Religion offers us the opportunity of renewal. To do so, we must become closer to God. We may use our reasoning processes as the Yetzer Ha Ra, the evil inclination: I should be allowed to sin, this is not sin, although it is sin, it is not bad sin, no one will notice, it is too late to ask forgiveness, and so on.

Or we may immerse ourselves in the drama, and accept proposition A: to surrender to ritual, tradition, to outside control may bring redemption. In so doing we, like any other hero, embark on a quest. We use our forces of reason to aid us on the quest: they say, “Go home, do not go to shul”; they say, “But see, so and so’s life has apparently been transformed, go one more week,” et cetera. We wrestle with the problems brought upon us by our reasoning process, and try to use our reasoning process to fix them.

We ask what is the rational purpose of the bris, of kashrut; finding none, we reject them, and wonder why we feel alienated. We peck at religion and feel unsatisfied, and the Yetzer Ha Ra uses the reasoning process to remind us that we are special, and that, somehow we are superior to the process, that we are too good, too bad — both meaning superior — to the possibility of change.

If we persist, there comes a point in our journey where we recognize, as did Othello, that our true friends are false, and that our antagonists have been trying to help us. The ending of that tragedy cleanses us. It does not teach us “Don’t disbelieve your attractive young Lieutenant,” but it reminds us that we are fallible, that God has an answer, but that it will only be discovered through subjugation to God’s will, and that, as God’s will is not readily apparent many times, the process will be difficult.

One predictable part of both the comedy and tragedy is this: At some point, the hero, thwarted, must confess the uselessness of his or her rational capacity. Hamlet says, “Oh that this too solid flesh would melt,” or Joel McCrae in “The Palm Beach Story” comes into the empty apartment vacated by his now-vanished wife and sits alone, all avenues of progress, any possibility of progress, closed, as the deus ex machina walks in the door and propels him into the third act. The drama, tragedy and comedy is a celebration of God’s grace and of our redemptibility in spite of our human, prized, distinctive and finally flawed rational capacity.

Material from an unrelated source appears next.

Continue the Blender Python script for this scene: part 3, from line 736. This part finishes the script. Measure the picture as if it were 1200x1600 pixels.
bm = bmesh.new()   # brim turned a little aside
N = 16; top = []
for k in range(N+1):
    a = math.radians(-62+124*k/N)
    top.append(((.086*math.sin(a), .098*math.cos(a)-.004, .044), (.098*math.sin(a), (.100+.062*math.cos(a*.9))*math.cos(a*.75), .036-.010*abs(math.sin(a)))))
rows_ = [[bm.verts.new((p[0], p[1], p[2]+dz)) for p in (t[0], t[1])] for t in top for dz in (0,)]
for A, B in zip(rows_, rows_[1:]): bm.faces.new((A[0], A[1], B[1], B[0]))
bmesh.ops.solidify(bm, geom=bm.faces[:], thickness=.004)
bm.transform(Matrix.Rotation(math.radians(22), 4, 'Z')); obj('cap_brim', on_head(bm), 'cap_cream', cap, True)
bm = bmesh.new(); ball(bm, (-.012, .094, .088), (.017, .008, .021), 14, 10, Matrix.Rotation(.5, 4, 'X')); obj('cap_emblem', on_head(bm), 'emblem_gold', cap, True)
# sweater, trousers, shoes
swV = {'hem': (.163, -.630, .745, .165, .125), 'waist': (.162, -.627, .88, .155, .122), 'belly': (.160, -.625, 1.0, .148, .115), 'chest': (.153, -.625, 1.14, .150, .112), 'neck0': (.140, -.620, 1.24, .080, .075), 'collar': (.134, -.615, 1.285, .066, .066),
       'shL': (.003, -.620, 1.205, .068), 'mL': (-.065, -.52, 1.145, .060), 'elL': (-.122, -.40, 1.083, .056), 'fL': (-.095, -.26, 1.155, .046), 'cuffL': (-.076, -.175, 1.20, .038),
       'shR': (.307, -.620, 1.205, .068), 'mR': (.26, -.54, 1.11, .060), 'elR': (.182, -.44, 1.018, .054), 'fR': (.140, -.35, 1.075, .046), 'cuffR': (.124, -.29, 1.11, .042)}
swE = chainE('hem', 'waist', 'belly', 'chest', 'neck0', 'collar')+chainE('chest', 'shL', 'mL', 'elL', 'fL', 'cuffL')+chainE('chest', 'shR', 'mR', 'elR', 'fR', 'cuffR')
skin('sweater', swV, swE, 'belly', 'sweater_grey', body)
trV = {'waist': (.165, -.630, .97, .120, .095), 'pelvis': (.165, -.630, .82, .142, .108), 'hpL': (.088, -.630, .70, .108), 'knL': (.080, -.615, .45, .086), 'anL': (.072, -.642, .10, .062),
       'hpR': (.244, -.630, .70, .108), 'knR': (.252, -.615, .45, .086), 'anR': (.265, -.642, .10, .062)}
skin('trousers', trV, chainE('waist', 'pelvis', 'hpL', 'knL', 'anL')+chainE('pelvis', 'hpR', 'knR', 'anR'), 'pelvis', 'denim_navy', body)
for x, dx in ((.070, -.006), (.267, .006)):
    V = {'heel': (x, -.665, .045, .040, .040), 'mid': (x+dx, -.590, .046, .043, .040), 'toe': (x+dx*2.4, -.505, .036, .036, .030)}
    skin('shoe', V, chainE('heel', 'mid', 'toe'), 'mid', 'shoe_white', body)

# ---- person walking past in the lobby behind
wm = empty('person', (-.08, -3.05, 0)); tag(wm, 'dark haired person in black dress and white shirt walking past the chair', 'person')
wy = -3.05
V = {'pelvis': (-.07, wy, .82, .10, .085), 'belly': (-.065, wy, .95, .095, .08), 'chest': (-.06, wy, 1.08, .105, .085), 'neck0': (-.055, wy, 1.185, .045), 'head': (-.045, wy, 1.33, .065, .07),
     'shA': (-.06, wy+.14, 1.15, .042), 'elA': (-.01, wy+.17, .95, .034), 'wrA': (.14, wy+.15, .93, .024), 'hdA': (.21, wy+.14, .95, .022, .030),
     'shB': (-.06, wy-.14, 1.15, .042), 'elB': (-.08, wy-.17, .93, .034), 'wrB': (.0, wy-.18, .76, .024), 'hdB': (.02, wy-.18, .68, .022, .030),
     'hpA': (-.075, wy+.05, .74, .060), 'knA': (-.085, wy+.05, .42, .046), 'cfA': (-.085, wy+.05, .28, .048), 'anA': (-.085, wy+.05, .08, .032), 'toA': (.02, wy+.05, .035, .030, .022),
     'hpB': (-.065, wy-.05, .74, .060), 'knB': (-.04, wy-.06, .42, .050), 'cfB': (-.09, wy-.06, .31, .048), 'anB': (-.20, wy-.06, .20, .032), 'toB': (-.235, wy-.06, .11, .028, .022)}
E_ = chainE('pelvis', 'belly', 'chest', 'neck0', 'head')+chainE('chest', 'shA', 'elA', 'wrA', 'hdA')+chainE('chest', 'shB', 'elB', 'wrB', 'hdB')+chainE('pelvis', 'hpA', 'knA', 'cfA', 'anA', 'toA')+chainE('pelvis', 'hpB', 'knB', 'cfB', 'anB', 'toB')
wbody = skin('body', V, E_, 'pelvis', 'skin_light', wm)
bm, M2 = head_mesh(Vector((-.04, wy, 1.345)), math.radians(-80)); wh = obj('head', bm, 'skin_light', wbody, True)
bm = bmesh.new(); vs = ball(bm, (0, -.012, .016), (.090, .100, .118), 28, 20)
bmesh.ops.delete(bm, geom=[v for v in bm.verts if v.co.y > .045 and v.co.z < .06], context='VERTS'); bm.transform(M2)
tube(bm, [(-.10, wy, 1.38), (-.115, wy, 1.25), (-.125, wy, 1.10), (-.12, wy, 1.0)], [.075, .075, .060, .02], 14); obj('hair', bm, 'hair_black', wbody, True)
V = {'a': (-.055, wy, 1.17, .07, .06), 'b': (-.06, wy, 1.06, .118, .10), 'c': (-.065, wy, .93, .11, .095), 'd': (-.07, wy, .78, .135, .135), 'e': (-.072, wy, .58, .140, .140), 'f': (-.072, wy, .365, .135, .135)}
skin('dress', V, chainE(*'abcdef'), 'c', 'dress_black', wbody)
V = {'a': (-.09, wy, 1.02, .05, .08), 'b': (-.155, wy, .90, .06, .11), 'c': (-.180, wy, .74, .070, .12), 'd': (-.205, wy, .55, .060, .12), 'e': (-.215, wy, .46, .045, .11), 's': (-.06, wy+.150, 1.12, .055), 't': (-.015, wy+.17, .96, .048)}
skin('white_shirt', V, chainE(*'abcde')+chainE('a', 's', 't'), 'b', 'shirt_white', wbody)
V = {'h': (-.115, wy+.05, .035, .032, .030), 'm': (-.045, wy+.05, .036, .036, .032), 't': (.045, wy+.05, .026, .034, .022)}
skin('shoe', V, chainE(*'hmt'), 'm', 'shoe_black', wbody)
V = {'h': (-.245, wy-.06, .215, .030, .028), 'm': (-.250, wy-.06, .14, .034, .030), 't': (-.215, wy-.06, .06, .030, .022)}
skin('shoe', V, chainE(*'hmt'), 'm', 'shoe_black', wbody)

To progress toward the conclusion — of the drama, of the joke, of the old year — we first must confess. This irresistible urge toward confession is hard-wired in the human consciousness. We are unable to begin the end of a finite journey without a confession. The urge is autonomic, and, once aware of it we may look and discover it, like Fibonacci numbers, in all human endeavors: In the sixth bar of an eight or the eighth of a 12-bar melody, in the Gipper speech before the fourth quarter, in the second inaugural, we are overcome by the corrective urge. Hamlet will be unable to complete his play, nor will Dumbo receive the magic feather until he has confessed his powerlessness. The seventh inning stretch, the “eleven o’clock song,” and the Movie of the Week’s “When I was young I had a puppy” speech, in fact, hold the place of the religious confession.

It is then, literally, the God-given corrective to the inevitable flaw in the human consciousness. As soon as we feel the loom of the end of a finite project, we are overcome by the urge to confess our faults. We can progress toward the end of whatever endeavor only by first acknowledging our fallibility.

Halachically, our Jewish year started at Rosh Hashanah, but, in truth, we know it did not begin until Ne-eilah.